Thurston Moore getting Dirty

Like those other platforms, Nina isn’t yet open to all, but gatekeeping was never the intention. In fact the idea was to create an egalitarian alternative in the face of other web3 music platforms’ exclusivity.

“Everything was invite only and we were kind of like, ‘let's be open from day one,’” said Farber. “And then we realized we had to stagger it, because certain things weren't done and there were issues with identity and legality and copyright.”

While they tend to the fine points, they’re playing temporary curators, and though it leans experimental right now, they don’t want Nina to be the “techno protocol” or “ambient protocol.” They want to build an open protocol where each piece of music creates infinite paths of exploration. 

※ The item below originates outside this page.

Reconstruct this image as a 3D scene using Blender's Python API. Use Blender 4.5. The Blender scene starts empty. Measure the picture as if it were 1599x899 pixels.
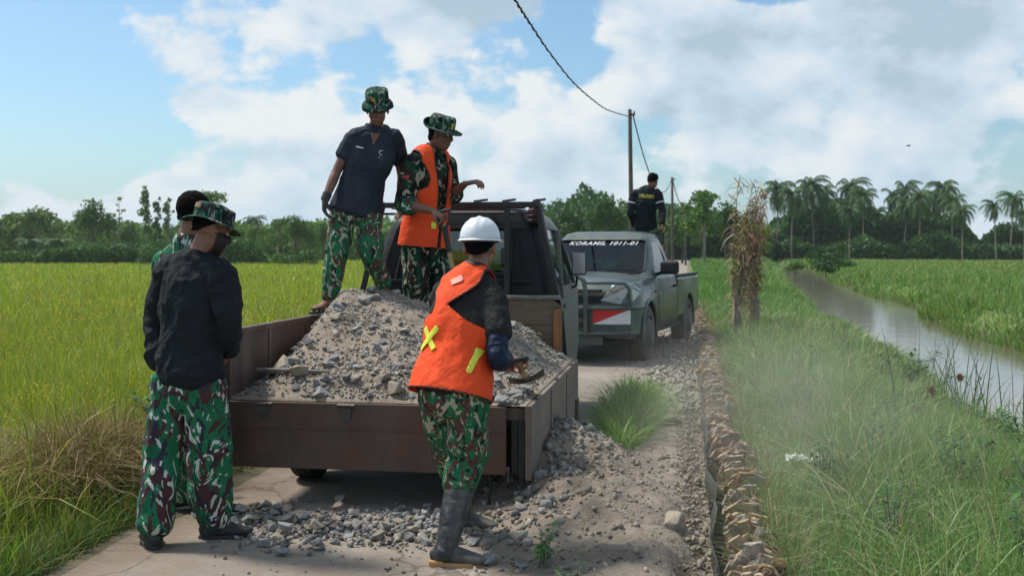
import bpy, bmesh, math, random
import numpy as np
from mathutils import Vector, Matrix
R = math.radians
random.seed(4); rng = np.random.default_rng(11)
S = bpy.context.scene
COL = S.collection
# ---------------------------------------------------------------- camera
FP = 1700.0; HZ = 390.0; CAMH = 1.5
cam_d = bpy.data.cameras.new('camera'); cam = bpy.data.objects.new('camera', cam_d); COL.objects.link(cam)
cam.location = (0, 0, CAMH); cam.rotation_euler = (R(90), 0, 0)
cam_d.sensor_width = 36; cam_d.lens = 36*FP/1599
cam_d.shift_y = -(449.5-HZ)/1599
cam_d.clip_start = .1; cam_d.clip_end = 6000
cam_d.dof.use_dof = True; cam_d.dof.focus_distance = 6.3; cam_d.dof.aperture_fstop = 4.5
S.camera = cam
# ---------------------------------------------------------------- sky
SUN_EL, SUN_AZ = 58, -62         # azimuth measured from +Y towards +X
world = bpy.data.worlds.new('World'); S.world = world; world.use_nodes = True
nt = world.node_tree; nt.nodes.clear()
def WN(t, **k):
    n = nt.nodes.new(t)
    for a, b in k.items(): setattr(n, a, b)
    return n
def wl(a, b): nt.links.new(a, b)
def wval(s, v):
    if hasattr(v, 'is_output'): wl(v, s)
    else: s.default_value = v
def wm(op, a, b=0.0, c=0.0, clamp=False):
    n = WN('ShaderNodeMath', operation=op, use_clamp=clamp)
    wval(n.inputs[0], a); wval(n.inputs[1], b); wval(n.inputs[2], c)
    return n.outputs[0]
sky = WN('ShaderNodeTexSky', sky_type='NISHITA', sun_disc=False)
sky.sun_elevation = R(SUN_EL); sky.sun_rotation = R(SUN_AZ); sky.air_density = 1.0; sky.dust_density = 1.4; sky.ozone_density = 1.3
tc = WN('ShaderNodeTexCoord'); sep = WN('ShaderNodeSeparateXYZ'); wl(tc.outputs['Generated'], sep.inputs[0])
az = wm('ARCTAN2', sep.outputs[0], sep.outputs[1])
el = wm('ARCSINE', sep.outputs[2])
def cloud_density(dz, dx):
    cmb = WN('ShaderNodeCombineXYZ')
    wl(wm('ADD', sep.outputs[0], dx), cmb.inputs[0]); wl(sep.outputs[1], cmb.inputs[1])
    wl(wm('MULTIPLY', wm('ADD', sep.outputs[2], dz), 1.55), cmb.inputs[2])
    n = WN('ShaderNodeTexNoise'); n.inputs['Scale'].default_value = 6.6; n.inputs['Detail'].default_value = 7
    n.inputs['Roughness'].default_value = .52; n.inputs['Distortion'].default_value = .05
    wl(cmb.outputs[0], n.inputs['Vector'])
    n2 = WN('ShaderNodeTexNoise'); n2.inputs['Scale'].default_value = 19; n2.inputs['Detail'].default_value = 5; n2.inputs['Roughness'].default_value = .55
    wl(cmb.outputs[0], n2.inputs['Vector'])
    return wm('ADD', wm('MULTIPLY', n.outputs[0], .78), wm('MULTIPLY', n2.outputs[0], .22))
def bump(a0, e0, sa, se, amp):       # soft bank of cloud (or gap) round one direction of the sky
    da = wm('DIVIDE', wm('SUBTRACT', az, R(a0)), R(sa)); de = wm('DIVIDE', wm('SUBTRACT', el, R(e0)), R(se))
    r2 = wm('ADD', wm('MULTIPLY', da, da), wm('MULTIPLY', de, de))
    return wm('MULTIPLY', wm('EXPONENT', wm('MULTIPLY', r2, -1)), amp)
bank = wm('ADD', 0.020, 0)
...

It’s an idea Farber defined as “context as curation,” reflected in their Hubs feature, a mechanism at the protocol level that tracks relationships built around music. It’s Nina’s connective tissue, enabling music folk of all kinds – from curators to labels to journalists – to see how music disperses through fans and communities. 

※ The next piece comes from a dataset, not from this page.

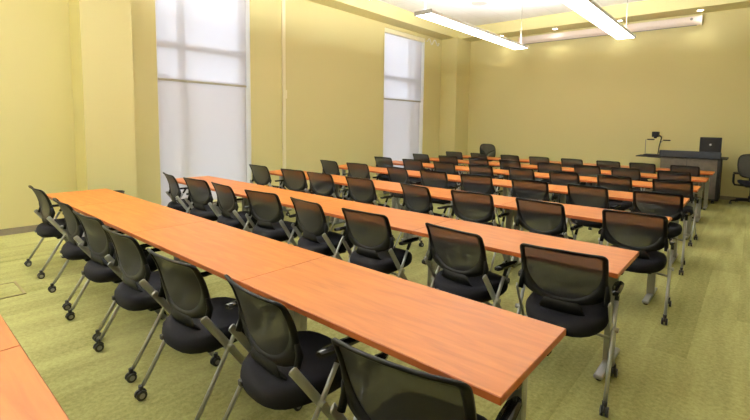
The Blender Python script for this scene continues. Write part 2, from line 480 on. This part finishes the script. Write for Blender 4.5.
TPOS = {4: ['leftmost', 'second from the left', 'second from the right', 'rightmost']}
protos = {'mid': make_table(TW), 'right': make_table(TW, .047, .10), 'left': make_table(TW, .10, .047), 'short': make_table(TS, .10, .047)}
used = set(); FEET = {}
for ri, y in enumerate(ROWY):
    n = 2 if ri == 0 else 4
    for k in range(n):
        var = 'short' if (ri == 1 and k == 3) else ('right' if k == 0 else ('left' if k == 3 else 'mid'))
        w = TS if var == 'short' else TW
        o = protos[var] if var not in used else copy_tree(protos[var]); used.add(var)
        x1 = XE - k * TW
        o.location = (x1 - w / 2, y, 0)
        FEET.setdefault(ri, []).extend(([(x1 - .10, .062)] if k == 0 else []) + ([(x1 - w + .10, .062)] if var in ('left', 'short') else []))
        if ri == 0:
            lab = ['orange wood-grain table in the bottom left corner, this side of its seam',
                   'orange wood-grain table in the bottom left corner, beyond its seam'][k]
        elif var == 'short':
            lab = 'short orange table section at the left end of the nearest chair row'
        else:
            lab = 'orange table section, %s, at the %s chair row' % (TPOS[4][3 - k], ROWN[ri - 1])
        tag(o, lab, 'table', 'training tables joined in long rows')

# ------------------------------------------------------------------ nesting chairs
BW = .246
def back_surf(x, t, off=0.0):
    z = .552 + .327 * t
    y = -.125 - .034 * t - .061 * t ** 3
    y += .036 * (abs(x) / BW) ** 2.2
    return Vector((x, y - off, z))
def u_curve(W, T, n, t0, t1, cr):
    """right half of a shield outline, from the bottom centre to the top centre"""
    pts = []
    for k in range(15):
        a = PI / 2 * k / 14
        pts.append((W * math.sin(a) ** (2 / n), t0 + T * (1 - math.cos(a) ** (2 / n))))
    tc = t1 - cr / .327
    for k in range(1, 5): pts.append((W, t0 + T + (tc - t0 - T) * k / 5))
    for k in range(7):
        a = PI / 2 * k / 6
        pts.append((W - cr + cr * math.cos(a), tc + cr / .327 * math.sin(a)))
    for k in (1, 2, 3):
        u = k / 3; pts.append(((W - cr) * (1 - u), t1 + .018 * u))
    return pts
def make_chair():
    r = empty('nesting_chair')
    # backrest frame: a band between the inner edge of the mesh and the outer outline
    b = bm_new()
    inn = u_curve(BW - .029, .62, 2.15, .062, .935, .018); out = u_curve(BW, .34, 2.5, -.025, 1.0, .034)
    full = lambda c: c + [(-x, t) for x, t in reversed(c[1:-1])]
    inn, out = full(inn), full(out); rings = []
    for (xi, ti), (xo, to) in zip(inn, out):
        xm, tm = (xi + xo) / 2, (ti + to) / 2
        rings.append([b.verts.new(p) for p in (back_surf(xi, ti, .004), back_surf(xi, ti, -.006), back_surf(xm, tm, -.013), back_surf(xo, to, -.008),
                                               back_surf(xo, to, .006), back_surf(xm, tm, .010))])
    for a, c in zip(rings, rings[1:] + rings[:1]):
        for k in range(6): b.faces.new((a[k], a[(k + 1) % 6], c[(k + 1) % 6], c[k])).smooth = True
    for s in (-1, 1):                                        # the shoulders that hold the side bars
        tube(b, [back_surf(s * .238, .42), back_surf(s * .243, .25), Vector((s * .246, -.118, .575))], [.012, .017, .015], 8)
    tube(b, [back_surf(0, .03), Vector((0, -.118, .50)), Vector((0, -.07, .462)), Vector((0, .02, .42))], [.10, .13, .14, .12], 16, flat=.09)
    bk = obj('backrest_frame', b, M['frame'], r)
    # mesh panel
    b = bm_new(); rows = []
    half = u_curve(BW - .027, .62, 2.15, .059, .938, .018)
    for x, t in half[1:]:
        x = max(x, .004)
        rows.append([b.verts.new(back_surf(-x + 2 * x * k / 12, t)) for k in range(13)])
    for a, c in zip(rows, rows[1:]):
        for k in range(12):
            f = b.faces.new((a[k], a[k + 1], c[k + 1], c[k])); f.smooth = True
    obj('back_mesh', b, M['net'], bk)
    # seat cushion
    b = bm_new(); seg = 32
    def plan(a, s=1.0):
        c, sn = math.cos(a), math.sin(a)
        n = 2.9
        d = (abs(c) ** n + abs(sn) ** n) ** (-1 / n)
        x, y = .243 * d * c * s, .06 + .250 * d * sn * s
        if sn < 0: x *= 1 - .10 * (sn * sn)
        return x, y
    prof = [(0.0, .368), (.78, .368), (.91, .375), (.975, .393), (1.0, .420), (.99, .448), (.94, .470), (.82, .481), (.5, .482), (0.0, .478)]
    rings = []
    for s, z in prof:
        ring = []
        for k in range(seg):
            a = 2 * PI * k / seg; x, y = plan(a, max(s, .01))
            dz = .010 * (x / .243) ** 2 - (.022 * max(0, (y - .22) / .1) ** 2 if y > .22 else 0) + (-.012 * max(0, (-.04 - y) / .13) ** 1.5 if y < -.04 else 0)
            ring.append(b.verts.new((x, y, z + dz - .0)))
        rings.append(ring)
    for p, q in zip(rings, rings[1:]):
        for k in range(seg):
            f = b.faces.new((p[k], p[(k + 1) % seg], q[(k + 1) % seg], q[k])); f.smooth = True
    b.faces.new(rings[0]); b.faces.new(rings[-1])
    st = obj('seat', b, M['seat'], r)
    b = bm_new(); box(b, -.15, .15, -.06, .20, .338, .368, .012); obj('seat_pan', b, M['frame'], st)
    b = bm_new(); box(b, -.115, -.088, -.191, -.176, .392, .418, .003); obj('label_tag', b, M['tag'], st)
    # legs: a round tube from the rear caster up to the arm, a flat bar from the back down to the front caster
    for s in (-1, 1):
        b = bm_new()
        tube(b, [(s * .276, -.218, .075), (s * .276, -.125, .228), (s * .276, -.020, .405), (s * .276, .065, .550)], .0115, 10)
        cyl(b, (s * .280, -.016, .408), .015, .046, 'X', 14)
        lg = obj('rear_leg', b, M['silver'], r)
        caster(lg, s * .276, -.23)
        b = bm_new()
        tube(b, [(s * .261, -.150, .603), (s * .262, -.146, .597), (s * .264, -.016, .408), (s * .266, .205, .085)], [.004, .0065, .0065, .0055], 10, flat=3.1)
        lg = obj('front_leg', b, M['silver'], r)
        caster(lg, s * .268, .222)
        # arm: a black sleeve over the tube and a flat pad
        b = bm_new()
        tube(b, [(s * .276, .068, .555), (s * .276, .098, .606), (s * .276, .108, .622)], [.0125, .0135, .012], 10)
        P = [(-.03, .018), (.01, .026), (.10, .029), (.175, .026), (.215, .014)]
        top = []; bot = []
        for y, hw in P:
            zz = .632 - .06 * max(0, y - .14)
            top.append([b.verts.new((s * .276 - hw, y, zz)), b.verts.new((s * .276, y, zz + .006)), b.verts.new((s * .276 + hw, y, zz))])
            bot.append([b.verts.new((s * .276 - hw * .8, y, zz - .018)), b.verts.new((s * .276 + hw * .8, y, zz - .018))])
        for i in range(len(P) - 1):
            for a0, a1 in ((0, 1), (1, 2)):
                b.faces.new((top[i][a0], top[i][a1], top[i + 1][a1], top[i + 1][a0])).smooth = True
            b.faces.new((bot[i][0], bot[i][1], bot[i + 1][1], bot[i + 1][0]))
            b.faces.new((top[i][0], top[i + 1][0], bot[i + 1][0], bot[i][0])); b.faces.new((top[i][2], top[i + 1][2], bot[i + 1][1], bot[i][1]))
        for i in (0, -1): b.faces.new((top[i][0], top[i][1], top[i][2], bot[i][1], bot[i][0]))
        obj('armrest', b, M['gloss'], r)
    b = bm_new(); tube(b, [(-.264, .04, .325), (-.15, .04, .335), (.15, .04, .335), (.264, .04, .325)], .010, 8); obj('seat_rail', b, M['silver'], r)
    return r
def caster(parent, x, y):
    b = bm_new()
    for d in (-.014, .014):
        cyl(b, (x + d, y, .027), .027, .015, 'X', 18)
        cyl(b, (x + d * 1.56, y, .027), .015, .003, 'X', 14, 1)
    tube(b, [(x, y + .002, .03), (x, y + .002, .082)], [.010, .014], 8)
    tube(b, [(x, y - .026, .032), (x, y - .018, .050), (x, y, .058), (x, y + .018, .050), (x, y + .026, .034)], .0085, 6)
    obj('caster', b, [M['tyre'], M['hub']], parent)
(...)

And that’s the kind of consciousness we need in music tech – one that grows organically across contextual webs of shared meaning, like Thurston Moore has cultivated throughout his career. By leveraging spirit – something we all have – Moore gave his experimental music an uncanny degree of approachability. He helped make the counterculture an accessible source of energy without renouncing its deep-seated sense of opposition.

In kind, web3 presents an opportunity to rewrite the conditions of our relationships in those countercultural dialects. And Nina, who formed more like a band who found they could make music together than a startup that saw a monetizable opportunity, is channeling that spirit.